I don't think I can speak for all of those people, but I can speak for 
some.  Client certificates on the web usually involve some user 
interaction. Even when not, they're rare. So I think we can live with 
needing another, non-coalesced connection for the certificate 
authentication. This would require some way for the server to know 
during the TLS handshake that this handshake requires a TLS handshake. 
Special ALPN string? An extension? An SCSV? Either way, the client would 
have to signal the server that it wants to present a client certificate. 
It would also require server-to-client signaling that client 
authentication is required at the HTTP (rather than TLS) layer.

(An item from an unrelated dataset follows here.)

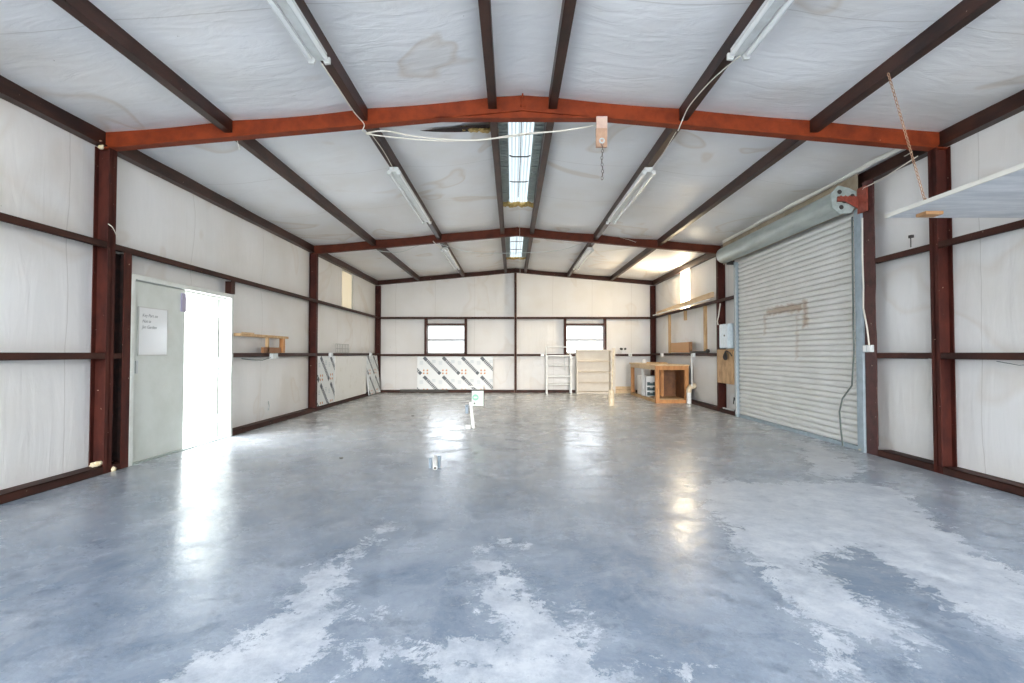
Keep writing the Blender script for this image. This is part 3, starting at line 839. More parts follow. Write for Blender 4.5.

> Preventing application protocol changes as a result of renegotiation
> seems reasonable; and we have an
> http://http2.github.io/http2-spec/#INADEQUATE_SECURITY now that can be
> used if any other property degrades as a result of renego.  And
> obviously, neither peer needs to accept an attempt at renegotiation.
> Is that enough?

I think so.
>
> About the connection coalescing feature that has been part of SPDY and
> will likely be made formal in HTTP/2 (see #359).  What behaviour do we
> expect from a client when a connection is renegotiated?
>
> The first cost that I'm aware of with respect to client certificates
> is that if a server that might be the target of coalescing it will be
> unable to have separate client authentication for the different
> domains that could be coalesced.

IMO when a client gets a signal from the server (could be similar to a 
WWW-Authenticate or really a WWW-Authenticate), it stops sending new 
requests on that connection. If coalesced, other application may 
continue to use it. The client then opens a new connection to the server 
with some indication that client authentication is available. This will 
also tell future TLS proxies that support HTTP/2 and client certificates 
to not unify that connection with others to the same server. Future 
interactions with that server would happen on this new non-coalesced 
connection.

Alternatively, we could move the user authentication even when it's done 
with certificates into HTTP. This has advantages and disadvantages, but 
it should be discussed. We can't make user authentication out of scope.